O jovem que procurou por Jesus era
um ser humano de coração bom, que vivia sua vida segundo a vontade de Deus
(praticava os mandamentos, principalmente os que se referiam ao próximo!). Por isso,
“Jesus olhou para ele com amor”, mas quis desafiá-lo a dar mais um passo no seu
crescimento espiritual: “Só uma coisa te falta: vai, vende tudo o que tens e dá
aos pobres, e terás um tesouro no céu. Depois vem e segue-me!' Mas quando ele
ouviu isso, ficou abatido e foi embora cheio de tristeza, porque era muito rico
(Mc 10,21-22).
Quando ouvimos a Palavra de Deus, pode
acontecer que, ao invés de ela nos trazer paz, traz inquietação; ao invés de
nos encher de alegria, nos enche de tristeza. Isso é muito importante!
Significa que Deus está querendo nos livrar de uma falsa segurança, uma
segurança que está nos impedindo de sermos totalmente d’Ele. No fundo, Jesus desafiou
aquele jovem a libertar-se da falsa segurança das suas riquezas, mas ele não
teve essa coragem. Diante disso, Jesus constatou: “Como é difícil para os ricos
entrar no Reino de Deus!... É mais fácil um camelo passar pelo buraco de uma
agulha do que um rico entrar no Reino de Deus!” (Mc 10,23.25).
Talvez essas sejam as palavras mais “escandalosas”
de Jesus no Evangelho. Para atenuar o “escândalo”, várias tentativas foram
feitas para “interpretar” de maneira mais suave o que Jesus disse, alegando que
o camelo é uma corda e a agulha é uma porta estreita que existia em Jerusalém,
na época de Jesus. No entanto, Jesus não admite ser “domesticado” pela nossa
falta de coragem em viver com radicalidade seu Evangelho. Camelo é camelo e agulha
é agulha! Não existe nada mais perigoso para nos afastar da vida eterna do que
o dinheiro, simplesmente porque ele é garantia para uma vida tranquila aqui e
agora. A única maneira de torná-lo uma ponte que nos conduza para a vida eterna
é usá-lo para socorrer os pobres em suas necessidades (cf. Lc 16,9).
Neste mundo que idolatra o dinheiro
e que privilegia os ricos em detrimento dos pobres, “é preciso saber viver”.

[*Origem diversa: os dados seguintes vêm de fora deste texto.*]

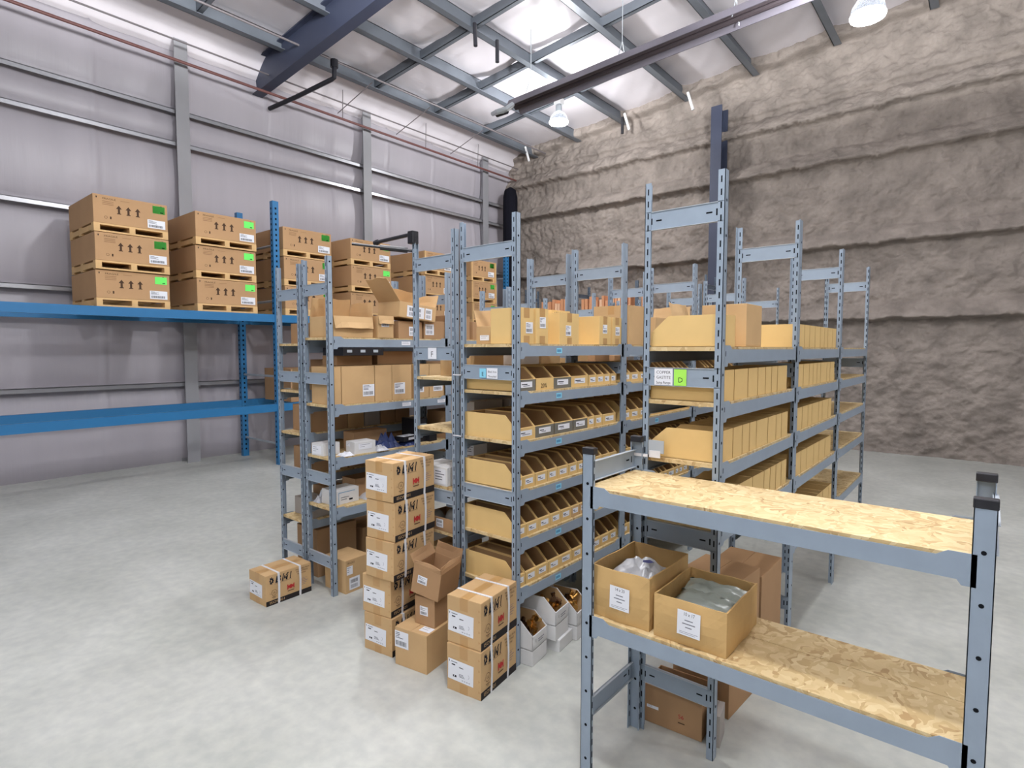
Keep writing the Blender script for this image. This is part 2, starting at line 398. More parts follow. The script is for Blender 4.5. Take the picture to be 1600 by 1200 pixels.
def rack(label, loc, rz, W, frames, h, boards, braces, cat='storage rack', name='storage_rack', braceh=.078, bh=.056, cap=False, k='steel', bays=None, group=None):
    root = empty(name, loc, rz, label, cat, group)
    L = frames[-1]
    for i, v in enumerate(frames):
        for side in (0, 1):
            sv = 1 if i == 0 else -1
            if 0 < i < len(frames)-1: sv = 1
            uu = .028 if side == 0 else -.028
            mb = post_mb(h, uu, sv*(.048 if cap else .038), sv, sv, k)
            if 0 < i < len(frames)-1: mb.box(min(0,math.copysign(.0025,uu)), -.03, 0, max(0,math.copysign(.0025,uu)), 0, h, k)
            o = mb.build('post', root, (0 if side == 0 else W, v, 0))
            if cap:
                c = MB(); c.box(-.002 if side==0 else -.03, -.002 if sv>0 else -.05, h-.02, .03 if side==0 else .002, .05 if sv>0 else .002, h+.006, 'black'); tag(c.build('post_cap', o, bevel=.003), 'black plastic post cap')
        for z in braces:
            b = MB(); s = 1 if i == 0 else -1; y0 = v + (.003 if i == 0 else -.006 if i == len(frames)-1 else .003)
            b.box(.004, y0, z-braceh/2, W-.004, y0+.0025, z+braceh/2, k)
            for zz in (z-braceh/2, z+braceh/2-.0025): b.box(.004, y0-.003, zz, W-.004, y0+.012, zz+.0025, 'edge')
            for xx in (.05, W-.075): b.box(xx, y0-.0006, z-.003, xx+.025, y0+.0031, z+.003, 'hole')
            for xx in (.027, W-.035): b.box(xx, y0-.0006, z-.014, xx+.006, y0+.0031, z+.012, 'hole')
            b.keepn = True; b.build('end_brace', root)
    for i in range(len(frames)-1):
        a, c = frames[i], frames[i+1]
        bl = boards[i] if isinstance(boards[0], (list, tuple)) else boards
        for z in bl:
            for side in (0, 1):
                m = MB(); x0 = 0.0 if side == 0 else W-.0025
                y0, y1 = a+.036, c-.036 if i == len(frames)-2 else c-.004
                zt, zb = z-.010, z-.010-bh
                prof = [(y0,zt+.016),(y0+.06,zt+.016),(y0+.085,zt),(y1-.085,zt),(y1-.06,zt+.016),(y1,zt+.016),(y1,zb-.014),(y1-.03,zb-.014),(y1-.04,zb),(y0+.04,zb),(y0+.03,zb-.014),(y0,zb-.014)]
                m.prism(prof, x0, x0+.0025, 'x', k)
                xi = .0025 if side == 0 else W-.0025-.02
                m.box(xi, y0, zb, xi+.02, y1, zb+.002, k); m.box(xi, y0, zt-.006-.002, xi+.02, y1, zt-.006, k)
                m.box(x0-.0006, y0+.008, zt-.028, x0+.0031, y0+.012, zt-.008, 'hole')
                m.build('shelf_beam', root)
            for ua, ub in (((.005, W*.42), (W*.42+.003, W-.005)) if cap else ((.005, W-.005),)):
                bd = MB(); bd.box(ua, a+.012, z-.017, ub, c-.008, z, 'osb'); bd.build('shelf_board', root)
    return root
H8 = 2.40
EZ = [1.728,1.473,1.211,.947,.684,.414]
EX0, EX1, EY = -2.289, -1.883, 2.292
EF = [0, 1.14, 2.33, 3.56, 4.76]
rackE = rack('tall grey steel rack full of open cardboard bins, with a light blue E tag', (EX0,EY,0), 0, EX1-EX0, EF, H8, [z for z in EZ], [2.22,1.575,.907,.28])
GX0, GX1 = -2.69, -2.33
GZs = [1.535,1.231,.892,.62,.30]
rackG = rack('narrow grey steel rack marked F on its end brace, standing behind the strapped box stack', (GX0,EY,0), 0, GX1-GX0, EF, 2.375, GZs, [2.20,1.675,.835,.28])
DX0, DX1, DY = -1.153, -.814, 2.271
DZ = [1.709,1.483,1.234,.974,.62]
rackD = rack('tall grey steel rack with a lime green D tag, behind the short shelf unit', (DX0,DY,0), 0, DX1-DX0, [0,1.16,2.34,3.5], H8, [[1.709,1.483,1.234,.974],DZ,DZ], [2.24,1.583,.917,.26])
FX0, FX1, FY = -3.72, -3.399, 2.163
FZ = [1.78,1.318,.955,.606]
rackF = rack('grey steel rack of mixed cartons left of the strapped box stack', (FX0,FY,0), 0, FX1-FX0, [0,1.10,2.24,3.34,4.44], 2.32, FZ, [2.105,1.498,.81,.231])
F2X0, F2X1 = -4.08, -3.76
F2Z = [1.74,1.40,1.09,.78,.45]
rackF2 = rack('grey steel rack back to back with the mixed carton rack, at the left edge', (F2X0,FY,0), 0, F2X1-F2X0, [0,1.10,2.24,3.34,4.44], 2.30, F2Z, [2.09,1.50,.80,.23])
SX, SY0, SY1 = -1.188, 1.85, 2.262
rackS = rack('short grey shelf unit with bare strand board top and black post caps, right foreground', (SX,SY1,0), R(-90), SY1-SY0, [0,1.22], 1.318, [1.172,.668], [1.222,.262], cap=True, name='short_shelf_unit', cat='shelf unit')

# signs and shelf tags
def sign(parent, name, x, y, z, w_, h_, k, lines, face='-y', label=None, size=.02):
    d = Decal(); d.rect(0,0,w_,h_,k)
    for i, t in enumerate(lines): d.text(t, w_*.1 if len(t) > 1 else w_*.32, h_-(i+1)*h_/(len(lines)+.25), size, 'ink', width=(w_*.78 if len(t) > 5 else None))
    loc = parent.matrix_world if False else None
    T = faceT(face, x, y, z, x, y, z)
    o = d.put(name, parent, T)
    if label: tag(o, label)
    return o
sign(rackE, 'letter_tag', .150, -.001, 1.545, .048, .050, 'cyan', ['E'], label='light blue tag lettered E', size=.03)
sign(rackE, 'paper_sign', .203, -.001, 1.542, .078, .056, 'white', ['Black Iron','Threaded'], label='white handwritten paper sign', size=.016)
sign(rackG, 'letter_sign', .135, -.001, 1.642, .074, .066, 'white', ['F'], label='white paper lettered F', size=.045)
sign(rackD, 'paper_sign', .055, -.001, 1.548, .082, .070, 'white', ['COPPER','GASTITE','Sump Pumps'], label='white handwritten copper sign', size=.017)
sign(rackD, 'letter_tag', .143, -.001, 1.548, .054, .068, 'lime', ['D'], label='lime green tag lettered D', size=.03)
for z in EZ:
    for vv in (.36, 1.62, 2.8):
        d = Decal(); d.rect(0,0,.055,.03,'cyan'); d.rect(.006,.008,.045,.022,'blueline')
        tag(d.put('shelf_tag', rackE, faceT('+x', 0,vv,z-.052,EX1-EX0,vv,z, off=.001)), 'light blue shelf tag')
for z, vv in ((1.78,.62),(1.318,.62),(1.318,.98),(.955,.58)):
    d = label_decal(.085,.028,3,'lines'); d.put('shelf_tag', rackF, faceT('+x', 0,vv,z-.05,FX1-FX0,vv,z, off=.001))
# zip ties round the paired posts
for z in (1.552, 1.205):
    m = MB(); q = -.002
    for a,b,c,d_ in ((-.034,-.006,.034,-.003),(-.034,.04,.034,.043),(-.034,-.006,-.031,.043),(.031,-.006,.034,.043)): m.box(a,b,0,c,d_,.006,'strap')
    tag(m.build('zip_tie', None, ((EX0+GX1)/2, EY, z)), 'white zip tie binding the paired posts, %s of two' % ('upper' if z > 1.4 else 'lower'), 'zip tie', 'zip ties on the paired posts')
m = MB(); m.box(-.045,-.012,0,.05,-.008,.012,'strap'); m.box(-.045,.03,0,.05,.034,.012,'strap'); m.box(-.045,-.012,0,-.041,.034,.012,'strap'); m.box(.046,-.012,0,.05,.034,.012,'strap'); m.box(.05,-.006,0,.10,-.004,.03,'strap')
tag(m.build('cable_tie', None, (DX0-.01, DY-.004, 1.235)), 'pale plastic tie joining the short shelf unit to the tall rack', 'cable tie')
d_ = MB(); d_.box(0,0,0,.07,.004,.055,'edge'); tag(d_.build('metal_bracket', None, (DX0+.035, DY-.008, 1.255)), 'small bright metal plate beside the pale plastic tie', 'bracket')

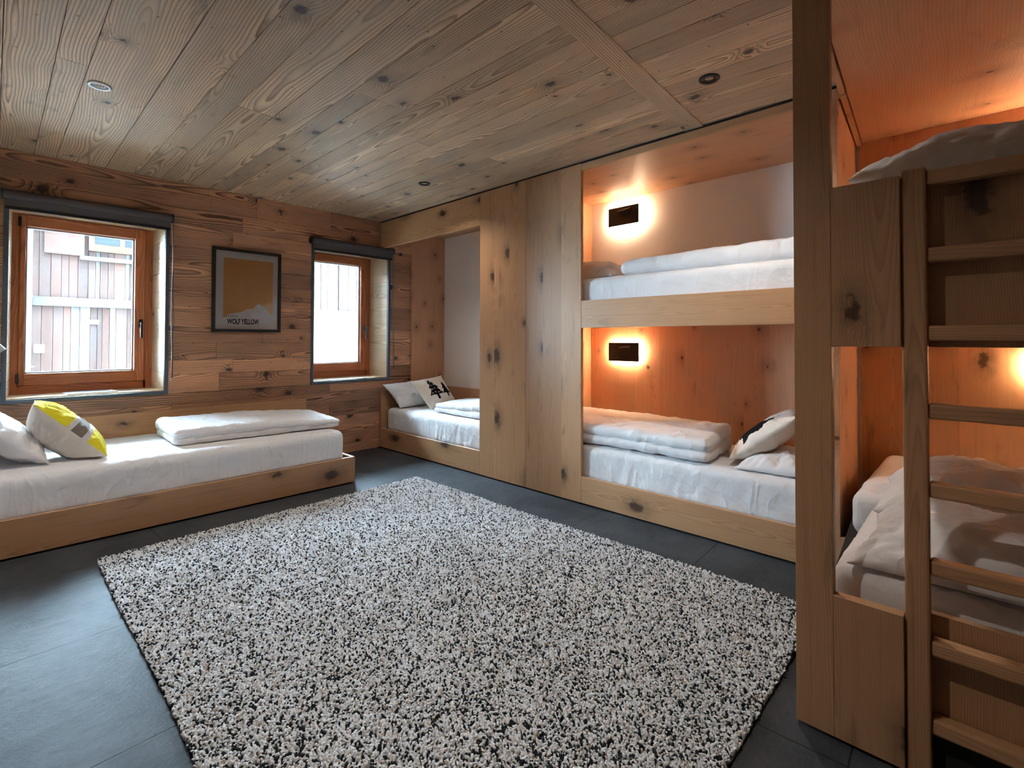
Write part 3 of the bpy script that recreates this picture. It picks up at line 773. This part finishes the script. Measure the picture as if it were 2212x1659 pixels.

Neste mundo onde o amor ao dinheiro contaminou igrejas e pregadores através da “teologia
da prosperidade”, um mundo onde filhos de classe média e alta têm cada vez mais
“como” viver, mas não têm “por que” viver (não encontram um sentido para a
vida), “é preciso saber viver”. Neste mundo onde os valores estão invertidos,
de cujo horizonte foi desfeita a crença na vida eterna, precisamos aprender a
pedir a Deus sabedoria para viver nossa vida com sentido:
“Senhor,
meu Deus, não te peço nem riqueza, nem pobreza; concede-me apenas o meu pedaço
de pão de cada dia. Que eu não me torne cheio de bens materiais a ponto de
achar que não preciso de Ti e que não me importa a vida eterna. Que eu também não
seja tão pobre, tão miserável, a ponto de ter que roubar para sobreviver, e acabar
profanando o nome do meu Deus” (citação livre de Provérbios 30,8-9). Torna-me
consciente de que, se a minha maneira de viver a minha vida presente neste
mundo me levar a perder a vida eterna, eu terei perdido tudo. Amém.